Yes, this does mean that you will have to learn enough about electronics and circuit design to understand something like http://atarihq.com/danb/files/Microvision/PinballCart.pdf so you can put all of the necessary pieces in place to replace the TMS1100 with your microcontroller of choice.

[Microvision homebrew? (part 4)]

See the pictures on http://atarihq.com/danb/MicrovisionCarts.shtml

 

The Microvision cartridge is kinda like a 2600 cartridge. There's the PCB which holds the chips and other components, and the plastic shell (which on the Microvision also has the screen and keypad overlays). You need to replace the PCB with a brand new one holding the microcontroller and any other chips & components.

 

The bottom of the cartridge PCB is an edge connector which completes the circuit with the LCD controller, keypad, dial, speaker & battery. (See the pinout on http://atarihq.com/danb/Microvision.shtml#cartconnector )

 

I'll see if I can dig at the MESS code and see if it has any hints on the LCD controller.

[Microvision Frogger]

Frogger would be an interesting port. Have you done up sketches of what it would look like as 16x16x1ish graphics?

 

Note: since the microcontroller drives the speaker directly, you aren't restricted to simple beeps. Music, digitized sound effects, and even speech are possible (although you might need some off-chip storage). Or you could use a separate chip even.

 

Hmm... I wonder what Skeleton would look like in 16x16...

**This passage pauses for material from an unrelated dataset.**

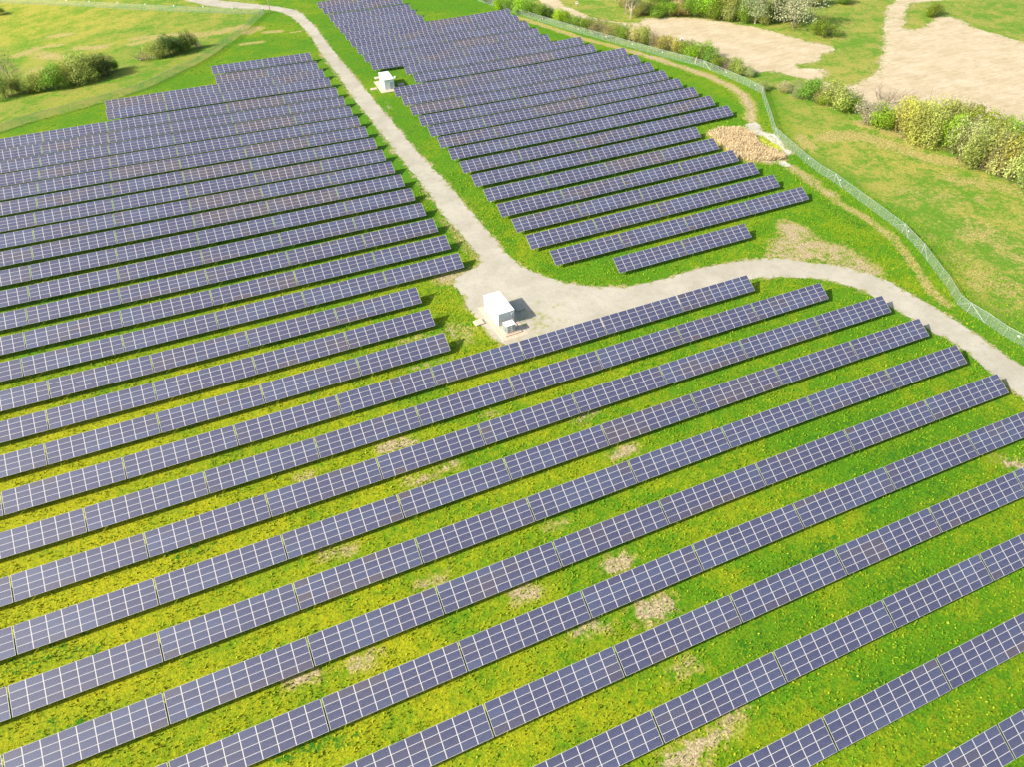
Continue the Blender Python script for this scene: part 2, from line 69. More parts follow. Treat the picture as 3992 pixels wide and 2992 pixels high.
class MB:
    def __init__(s): s.v = []; s.f = []; s.m = []
    def box(s, x0, x1, y0, y1, z0, z1, m=0):
        b = len(s.v); s.v += [(x,y,z) for z in (z0,z1) for y in (y0,y1) for x in (x0,x1)]
        for q in ((0,2,3,1),(4,5,7,6),(0,1,5,4),(2,6,7,3),(0,4,6,2),(1,3,7,5)): s.f.append(tuple(b+i for i in q)); s.m.append(m)
    def bar(s, a, b, r, m=0, n=6, r2=None):
        a = Vector(a); b = Vector(b); d = (b-a).normalized()
        u = d.cross(Vector((0,0,1)) if abs(d.z) < .9 else Vector((1,0,0))).normalized(); w = d.cross(u)
        k = len(s.v); r2 = r if r2 is None else r2
        for p, rr in ((a, r), (b, r2)):
            for i in range(n):
                t = 2*math.pi*i/n; s.v.append(tuple(p + (u*math.cos(t)+w*math.sin(t))*rr))
        for i in range(n): s.f.append((k+i, k+(i+1)%n, k+n+(i+1)%n, k+n+i)); s.m.append(m)
        s.f.append(tuple(k+i for i in reversed(range(n)))); s.m.append(m); s.f.append(tuple(k+n+i for i in range(n))); s.m.append(m)
    def build(s, name, mats, parent=None, bevel=0, **k):
        if not isinstance(mats, (list, tuple)): mats = [mats]
        me = mesh(name, s.v, s.f, mats, s.m)
        bm = bmesh.new(); bm.from_mesh(me); bmesh.ops.recalc_face_normals(bm, faces=bm.faces)
        if bevel: bmesh.ops.bevel(bm, geom=list(bm.edges), offset=bevel, segments=1, affect='EDGES', clamp_overlap=True)
        bm.to_mesh(me); bm.free()
        return link(name, me, parent, **k)

# ------------------------------------------------------------------ materials
class NT:
    def __init__(s, name):
        s.m = bpy.data.materials.new(name); s.m.use_nodes = True; s.t = s.m.node_tree; s.n = s.t.nodes; s.b = s.n['Principled BSDF']
    def set(s, sock, val):
        if hasattr(val, 'is_output') or isinstance(val, bpy.types.NodeSocket): s.t.links.new(val, sock)
        else:
            try: sock.default_value = val
            except Exception: sock.default_value = (*val, 1.0) if len(val) == 3 else val
    def math(s, op, a, b=None, c=None, clamp=False):
        n = s.n.new('ShaderNodeMath'); n.operation = op; n.use_clamp = clamp; s.set(n.inputs[0], a)
        if b is not None: s.set(n.inputs[1], b)
        if c is not None: s.set(n.inputs[2], c)
        return n.outputs[0]
    def mix(s, f, a, b, bt='MIX'):
        n = s.n.new('ShaderNodeMix'); n.data_type = 'RGBA'; n.blend_type = bt
        s.set(n.inputs[0], f); s.set(n.inputs[6], a); s.set(n.inputs[7], b); return n.outputs[2]
    def noise(s, scale, detail=4, rough=.55, vec=None, dist=0):
        n = s.n.new('ShaderNodeTexNoise'); n.inputs['Scale'].default_value = scale; n.inputs['Detail'].default_value = detail
        n.inputs['Roughness'].default_value = rough; n.inputs['Distortion'].default_value = dist
        s.t.links.new(vec if vec is not None else s.coord(), n.inputs['Vector']); return n.outputs['Fac']
    def coord(s):
        if not hasattr(s, '_c'): s._c = s.n.new('ShaderNodeTexCoord').outputs['Object']
        return s._c
    def ramp(s, f, lo, hi, a=0.0, b=1.0):
        n = s.n.new('ShaderNodeMapRange'); n.interpolation_type = 'SMOOTHSTEP'; s.set(n.inputs['Value'], f)
        n.inputs['From Min'].default_value = lo; n.inputs['From Max'].default_value = hi; n.inputs['To Min'].default_value = a; n.inputs['To Max'].default_value = b
        return n.outputs['Result']
    def attr(s, name):
        n = s.n.new('ShaderNodeAttribute'); n.attribute_name = name; return n
    def sep(s, c):
        n = s.n.new('ShaderNodeSeparateColor'); s.t.links.new(c, n.inputs[0]); return n.outputs
    def bump(s, h, strength=.5, dist=.1):
        n = s.n.new('ShaderNodeBump'); n.inputs['Strength'].default_value = strength; n.inputs['Distance'].default_value = dist
        s.t.links.new(h, n.inputs['Height']); s.t.links.new(n.outputs[0], s.b.inputs['Normal'])
def simple(name, col, rough=.6, metal=0, var=.12, scale=3.0, bump=0):
    k = NT(name); n = k.noise(scale, 5); f = k.ramp(n, .3, .7, 1-var, 1+var)
    c = k.mix(1.0, (*col, 1), f, 'MULTIPLY'); k.set(k.b.inputs['Base Color'], c)
    k.b.inputs['Roughness'].default_value = rough; k.b.inputs['Metallic'].default_value = metal
    if bump: k.bump(k.noise(scale*6, 4), bump, .02)
    return k.m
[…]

[Microvision homebrew? (part 3)]

The Quickstart board comes with the Propeller soldered on, so you don't need to buy anything else.

[Microvision homebrew? (part 3)]

There is (currently) only one Propeller chip (P8X32A), however there are a bunch of different PCBs and 3 different chip packages (DIP, QFP & QFN). Although it's possible to start with a bare Propeller, you typically want to include some support chips like a serial eeprom (the Propeller has no on-board non-volatile storage), a clock crystal (typically a 5MHz crystal which the Propeller multiplies to 80MHz), a +3.3V voltage regulator, a USB to serial converter & USB jack and some decoupling capacitors. The pre-made PCBs typically have all of these (sometimes more, depending upon their intended use).

 

Also, you're not going to be able to simply drop-in a microcontroller (Propeller or otherwise) onto an existing Microvision cartridge. You will need to create a similarly shaped PCB which will fit into the Microvision cartridge shell.

 

As a starting point I'd recommend the QuickStart PCB. It's relatively inexpensive, includes some basic I/O (LEDs and touch buttons) along with the standard support chips and it's available at Radio Shack.

[Microvision homebrew? (part 2)]

@SpiceWare Depending upon the LCD controller it might be possible to drive the LCD refresh faster than the original game and generate grey like they do with pinball displays, i.e. black = 000, dark grey = 100, light grey = 110, white = 111 (where each bit is sent over 3 refresh cycles).